Your task is to gather the lines below that hold the string "picture".
# start of ENTRIES SHOWN
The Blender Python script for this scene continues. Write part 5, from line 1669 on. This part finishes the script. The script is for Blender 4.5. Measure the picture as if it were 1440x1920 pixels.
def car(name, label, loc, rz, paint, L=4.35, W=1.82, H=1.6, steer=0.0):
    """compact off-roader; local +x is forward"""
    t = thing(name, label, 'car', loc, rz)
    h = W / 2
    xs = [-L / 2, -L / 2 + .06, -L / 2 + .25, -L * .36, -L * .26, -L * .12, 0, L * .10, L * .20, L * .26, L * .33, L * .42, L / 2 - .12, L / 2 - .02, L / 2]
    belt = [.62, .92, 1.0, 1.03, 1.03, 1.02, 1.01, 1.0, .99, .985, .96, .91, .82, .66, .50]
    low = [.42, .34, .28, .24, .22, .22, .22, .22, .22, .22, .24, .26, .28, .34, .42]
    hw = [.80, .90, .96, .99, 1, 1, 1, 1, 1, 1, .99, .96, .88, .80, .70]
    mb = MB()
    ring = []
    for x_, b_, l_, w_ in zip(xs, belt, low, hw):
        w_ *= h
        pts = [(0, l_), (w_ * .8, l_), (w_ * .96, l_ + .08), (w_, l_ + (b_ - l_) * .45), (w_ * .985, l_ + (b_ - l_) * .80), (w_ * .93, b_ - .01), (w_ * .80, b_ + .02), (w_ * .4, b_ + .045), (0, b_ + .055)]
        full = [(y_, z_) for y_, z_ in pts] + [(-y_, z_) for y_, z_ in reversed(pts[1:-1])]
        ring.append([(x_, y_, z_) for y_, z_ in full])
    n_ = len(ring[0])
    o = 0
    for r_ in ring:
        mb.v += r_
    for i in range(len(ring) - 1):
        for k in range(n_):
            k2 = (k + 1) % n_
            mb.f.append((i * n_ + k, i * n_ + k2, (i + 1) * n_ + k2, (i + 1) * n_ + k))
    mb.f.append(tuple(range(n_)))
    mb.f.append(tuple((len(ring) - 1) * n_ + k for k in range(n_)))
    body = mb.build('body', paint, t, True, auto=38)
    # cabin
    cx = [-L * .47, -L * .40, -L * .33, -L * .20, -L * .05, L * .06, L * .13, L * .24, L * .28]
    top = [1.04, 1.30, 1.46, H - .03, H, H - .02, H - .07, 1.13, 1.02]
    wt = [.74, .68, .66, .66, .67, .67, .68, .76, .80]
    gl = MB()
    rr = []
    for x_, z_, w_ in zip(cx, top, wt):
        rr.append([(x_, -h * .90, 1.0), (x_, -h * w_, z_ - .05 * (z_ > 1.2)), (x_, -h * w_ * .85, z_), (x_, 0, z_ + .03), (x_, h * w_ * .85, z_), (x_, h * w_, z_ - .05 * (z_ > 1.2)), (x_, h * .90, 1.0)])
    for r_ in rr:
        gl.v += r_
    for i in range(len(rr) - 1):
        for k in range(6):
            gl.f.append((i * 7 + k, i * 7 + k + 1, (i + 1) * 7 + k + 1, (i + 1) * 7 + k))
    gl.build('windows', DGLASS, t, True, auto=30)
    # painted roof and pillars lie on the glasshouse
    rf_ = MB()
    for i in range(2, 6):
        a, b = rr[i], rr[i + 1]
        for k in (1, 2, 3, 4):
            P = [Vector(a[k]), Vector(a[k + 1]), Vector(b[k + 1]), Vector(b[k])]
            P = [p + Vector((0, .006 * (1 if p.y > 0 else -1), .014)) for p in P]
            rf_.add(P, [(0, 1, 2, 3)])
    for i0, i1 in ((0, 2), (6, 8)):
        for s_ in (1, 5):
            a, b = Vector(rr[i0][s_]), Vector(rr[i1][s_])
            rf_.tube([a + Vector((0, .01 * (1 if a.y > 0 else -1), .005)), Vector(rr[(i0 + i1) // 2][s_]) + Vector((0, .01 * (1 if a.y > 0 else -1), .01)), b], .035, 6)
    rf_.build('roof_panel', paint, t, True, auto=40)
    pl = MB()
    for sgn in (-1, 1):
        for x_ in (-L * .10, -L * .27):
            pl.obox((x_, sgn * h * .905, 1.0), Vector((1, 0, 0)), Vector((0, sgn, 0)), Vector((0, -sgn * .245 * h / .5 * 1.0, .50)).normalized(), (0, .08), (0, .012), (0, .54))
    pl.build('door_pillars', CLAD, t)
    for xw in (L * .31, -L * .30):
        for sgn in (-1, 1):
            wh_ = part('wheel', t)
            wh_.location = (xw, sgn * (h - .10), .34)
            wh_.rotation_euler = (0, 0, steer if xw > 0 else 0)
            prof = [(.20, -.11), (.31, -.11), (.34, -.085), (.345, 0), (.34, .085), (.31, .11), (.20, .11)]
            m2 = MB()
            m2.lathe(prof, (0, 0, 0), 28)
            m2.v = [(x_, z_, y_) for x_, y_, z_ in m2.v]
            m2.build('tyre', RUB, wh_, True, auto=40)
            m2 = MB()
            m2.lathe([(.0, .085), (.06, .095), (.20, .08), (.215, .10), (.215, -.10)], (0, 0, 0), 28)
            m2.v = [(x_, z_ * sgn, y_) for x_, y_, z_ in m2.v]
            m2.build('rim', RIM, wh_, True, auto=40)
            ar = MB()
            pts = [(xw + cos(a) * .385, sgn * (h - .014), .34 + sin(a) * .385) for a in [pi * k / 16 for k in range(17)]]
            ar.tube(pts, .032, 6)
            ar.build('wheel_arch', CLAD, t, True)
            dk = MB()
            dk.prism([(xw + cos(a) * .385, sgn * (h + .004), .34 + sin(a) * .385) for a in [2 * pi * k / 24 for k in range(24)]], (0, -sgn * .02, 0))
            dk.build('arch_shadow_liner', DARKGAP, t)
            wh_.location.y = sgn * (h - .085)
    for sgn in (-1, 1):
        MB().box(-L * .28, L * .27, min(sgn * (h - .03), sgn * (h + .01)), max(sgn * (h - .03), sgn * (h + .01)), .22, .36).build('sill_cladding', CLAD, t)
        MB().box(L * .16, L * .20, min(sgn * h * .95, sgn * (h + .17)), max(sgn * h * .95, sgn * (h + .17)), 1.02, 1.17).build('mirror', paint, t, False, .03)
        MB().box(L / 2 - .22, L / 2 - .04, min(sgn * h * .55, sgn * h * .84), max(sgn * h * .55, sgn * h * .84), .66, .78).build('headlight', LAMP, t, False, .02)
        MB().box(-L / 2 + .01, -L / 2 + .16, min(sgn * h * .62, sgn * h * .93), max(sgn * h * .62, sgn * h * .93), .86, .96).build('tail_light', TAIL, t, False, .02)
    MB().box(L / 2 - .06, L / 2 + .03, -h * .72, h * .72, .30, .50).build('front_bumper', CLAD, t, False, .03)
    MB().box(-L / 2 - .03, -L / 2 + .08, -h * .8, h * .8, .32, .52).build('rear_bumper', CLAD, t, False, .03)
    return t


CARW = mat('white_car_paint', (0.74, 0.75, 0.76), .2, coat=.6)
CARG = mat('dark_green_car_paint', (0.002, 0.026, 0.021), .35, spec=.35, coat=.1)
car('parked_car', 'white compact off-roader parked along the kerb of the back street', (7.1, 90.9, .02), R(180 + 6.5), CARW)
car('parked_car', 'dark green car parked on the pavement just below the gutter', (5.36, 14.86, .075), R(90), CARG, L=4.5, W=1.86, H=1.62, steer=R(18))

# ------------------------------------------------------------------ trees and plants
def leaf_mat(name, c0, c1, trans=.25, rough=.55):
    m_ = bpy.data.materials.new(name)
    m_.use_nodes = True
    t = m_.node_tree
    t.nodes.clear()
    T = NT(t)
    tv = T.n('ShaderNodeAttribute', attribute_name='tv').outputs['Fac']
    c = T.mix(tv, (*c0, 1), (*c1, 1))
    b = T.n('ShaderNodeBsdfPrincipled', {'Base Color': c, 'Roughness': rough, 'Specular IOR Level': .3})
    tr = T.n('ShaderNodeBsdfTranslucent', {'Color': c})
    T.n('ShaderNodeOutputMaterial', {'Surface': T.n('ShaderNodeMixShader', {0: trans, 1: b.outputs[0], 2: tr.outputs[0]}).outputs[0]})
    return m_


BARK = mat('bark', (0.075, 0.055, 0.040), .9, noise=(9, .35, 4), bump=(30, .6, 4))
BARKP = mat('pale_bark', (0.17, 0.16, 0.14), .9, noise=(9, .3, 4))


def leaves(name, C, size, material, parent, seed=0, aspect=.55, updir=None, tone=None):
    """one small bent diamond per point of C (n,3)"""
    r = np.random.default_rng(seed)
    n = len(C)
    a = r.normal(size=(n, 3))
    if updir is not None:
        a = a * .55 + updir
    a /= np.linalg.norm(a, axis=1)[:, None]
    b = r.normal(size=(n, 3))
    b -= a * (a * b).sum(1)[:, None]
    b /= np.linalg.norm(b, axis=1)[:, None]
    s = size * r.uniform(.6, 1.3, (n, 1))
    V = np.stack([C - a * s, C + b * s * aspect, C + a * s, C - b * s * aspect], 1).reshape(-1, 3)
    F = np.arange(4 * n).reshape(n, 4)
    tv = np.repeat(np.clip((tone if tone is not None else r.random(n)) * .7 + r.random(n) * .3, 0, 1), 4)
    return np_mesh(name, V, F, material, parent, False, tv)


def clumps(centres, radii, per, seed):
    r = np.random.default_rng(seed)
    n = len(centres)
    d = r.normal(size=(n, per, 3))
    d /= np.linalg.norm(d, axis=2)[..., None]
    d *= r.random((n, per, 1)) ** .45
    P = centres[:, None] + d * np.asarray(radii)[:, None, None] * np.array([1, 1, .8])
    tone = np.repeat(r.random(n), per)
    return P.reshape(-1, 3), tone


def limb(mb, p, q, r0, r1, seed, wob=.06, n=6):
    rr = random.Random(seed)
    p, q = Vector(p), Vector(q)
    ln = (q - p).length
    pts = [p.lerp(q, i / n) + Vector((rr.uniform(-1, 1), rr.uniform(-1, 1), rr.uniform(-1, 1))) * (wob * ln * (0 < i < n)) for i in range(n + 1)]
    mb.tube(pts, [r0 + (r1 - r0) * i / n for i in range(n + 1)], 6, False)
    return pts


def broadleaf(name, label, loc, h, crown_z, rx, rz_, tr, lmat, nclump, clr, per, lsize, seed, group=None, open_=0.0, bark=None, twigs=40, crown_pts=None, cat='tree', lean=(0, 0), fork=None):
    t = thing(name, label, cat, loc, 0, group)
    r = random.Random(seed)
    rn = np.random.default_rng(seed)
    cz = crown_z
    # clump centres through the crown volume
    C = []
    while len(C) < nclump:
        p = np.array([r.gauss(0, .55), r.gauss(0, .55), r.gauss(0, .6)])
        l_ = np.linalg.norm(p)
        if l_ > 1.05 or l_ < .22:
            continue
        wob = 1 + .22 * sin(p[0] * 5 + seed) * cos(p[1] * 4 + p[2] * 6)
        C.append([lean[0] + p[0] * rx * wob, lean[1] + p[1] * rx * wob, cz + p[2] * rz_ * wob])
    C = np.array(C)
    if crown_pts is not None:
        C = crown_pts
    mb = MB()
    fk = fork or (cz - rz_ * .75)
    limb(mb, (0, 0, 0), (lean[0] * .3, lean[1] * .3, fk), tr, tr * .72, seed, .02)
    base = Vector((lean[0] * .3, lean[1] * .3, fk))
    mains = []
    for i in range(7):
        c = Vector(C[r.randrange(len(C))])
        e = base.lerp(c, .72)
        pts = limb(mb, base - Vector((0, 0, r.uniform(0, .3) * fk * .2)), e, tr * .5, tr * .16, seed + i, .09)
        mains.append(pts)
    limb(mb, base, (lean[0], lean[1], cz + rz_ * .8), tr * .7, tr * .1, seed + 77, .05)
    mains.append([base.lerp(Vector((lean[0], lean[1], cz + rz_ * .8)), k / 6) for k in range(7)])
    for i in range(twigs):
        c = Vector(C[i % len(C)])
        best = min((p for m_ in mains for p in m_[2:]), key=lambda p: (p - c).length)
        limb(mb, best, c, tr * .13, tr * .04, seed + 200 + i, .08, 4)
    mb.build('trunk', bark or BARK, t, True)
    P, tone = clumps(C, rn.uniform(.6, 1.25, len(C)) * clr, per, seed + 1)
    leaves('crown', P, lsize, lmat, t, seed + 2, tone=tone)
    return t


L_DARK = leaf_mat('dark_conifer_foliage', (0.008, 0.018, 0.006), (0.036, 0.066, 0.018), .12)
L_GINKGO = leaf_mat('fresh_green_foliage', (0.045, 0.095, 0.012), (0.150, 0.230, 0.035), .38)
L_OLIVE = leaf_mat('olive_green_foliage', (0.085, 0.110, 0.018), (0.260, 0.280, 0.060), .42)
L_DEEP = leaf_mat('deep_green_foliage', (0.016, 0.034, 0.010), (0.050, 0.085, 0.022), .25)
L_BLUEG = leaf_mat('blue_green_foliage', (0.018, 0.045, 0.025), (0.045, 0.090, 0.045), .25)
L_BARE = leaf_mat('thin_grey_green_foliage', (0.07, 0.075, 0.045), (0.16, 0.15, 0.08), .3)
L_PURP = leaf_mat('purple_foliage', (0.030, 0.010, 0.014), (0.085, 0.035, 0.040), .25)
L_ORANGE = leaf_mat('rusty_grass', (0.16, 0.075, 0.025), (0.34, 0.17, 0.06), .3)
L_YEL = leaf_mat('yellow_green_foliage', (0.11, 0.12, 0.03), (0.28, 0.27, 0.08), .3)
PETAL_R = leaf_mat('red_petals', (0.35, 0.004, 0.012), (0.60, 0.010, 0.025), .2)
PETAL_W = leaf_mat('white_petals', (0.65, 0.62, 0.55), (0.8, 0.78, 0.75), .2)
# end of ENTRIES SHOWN
# start of ENTRIES SHOWN
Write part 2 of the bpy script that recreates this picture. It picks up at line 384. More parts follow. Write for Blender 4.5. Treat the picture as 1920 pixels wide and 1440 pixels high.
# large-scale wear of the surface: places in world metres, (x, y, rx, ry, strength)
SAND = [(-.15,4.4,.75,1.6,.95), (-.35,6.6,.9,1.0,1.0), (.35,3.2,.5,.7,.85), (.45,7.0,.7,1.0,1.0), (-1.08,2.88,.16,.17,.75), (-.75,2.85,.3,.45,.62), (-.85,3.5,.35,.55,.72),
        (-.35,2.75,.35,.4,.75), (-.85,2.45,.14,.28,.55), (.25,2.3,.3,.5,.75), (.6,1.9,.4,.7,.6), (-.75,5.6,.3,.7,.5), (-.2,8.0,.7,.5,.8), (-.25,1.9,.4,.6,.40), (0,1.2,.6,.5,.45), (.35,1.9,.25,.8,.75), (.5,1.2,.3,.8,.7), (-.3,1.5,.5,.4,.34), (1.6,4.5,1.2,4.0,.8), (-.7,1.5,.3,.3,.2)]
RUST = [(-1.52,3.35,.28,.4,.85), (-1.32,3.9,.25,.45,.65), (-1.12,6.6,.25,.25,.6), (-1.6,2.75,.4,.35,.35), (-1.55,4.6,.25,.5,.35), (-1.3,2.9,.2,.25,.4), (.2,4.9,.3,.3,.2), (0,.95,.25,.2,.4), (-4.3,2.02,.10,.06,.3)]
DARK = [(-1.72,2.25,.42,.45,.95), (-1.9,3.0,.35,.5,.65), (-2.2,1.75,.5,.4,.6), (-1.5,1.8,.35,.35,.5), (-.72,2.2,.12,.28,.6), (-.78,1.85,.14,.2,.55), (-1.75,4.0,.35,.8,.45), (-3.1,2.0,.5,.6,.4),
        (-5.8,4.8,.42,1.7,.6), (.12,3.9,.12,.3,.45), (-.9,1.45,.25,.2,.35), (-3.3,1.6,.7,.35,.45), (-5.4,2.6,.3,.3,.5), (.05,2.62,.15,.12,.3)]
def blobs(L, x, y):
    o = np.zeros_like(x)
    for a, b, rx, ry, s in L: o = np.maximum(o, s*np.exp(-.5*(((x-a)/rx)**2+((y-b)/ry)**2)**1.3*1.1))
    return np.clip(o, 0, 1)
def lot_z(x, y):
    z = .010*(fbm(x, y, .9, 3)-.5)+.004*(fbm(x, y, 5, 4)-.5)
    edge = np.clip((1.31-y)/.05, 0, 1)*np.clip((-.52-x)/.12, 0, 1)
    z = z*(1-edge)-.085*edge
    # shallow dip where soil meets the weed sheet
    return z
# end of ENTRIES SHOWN
**COMPLETE ANSWER:**
The Blender Python script for this scene continues. Write part 5, from line 1669 on. This part finishes the script. The script is for Blender 4.5. Measure the picture as if it were 1440x1920 pixels.
Write part 2 of the bpy script that recreates this picture. It picks up at line 384. More parts follow. Write for Blender 4.5. Treat the picture as 1920 pixels wide and 1440 pixels high.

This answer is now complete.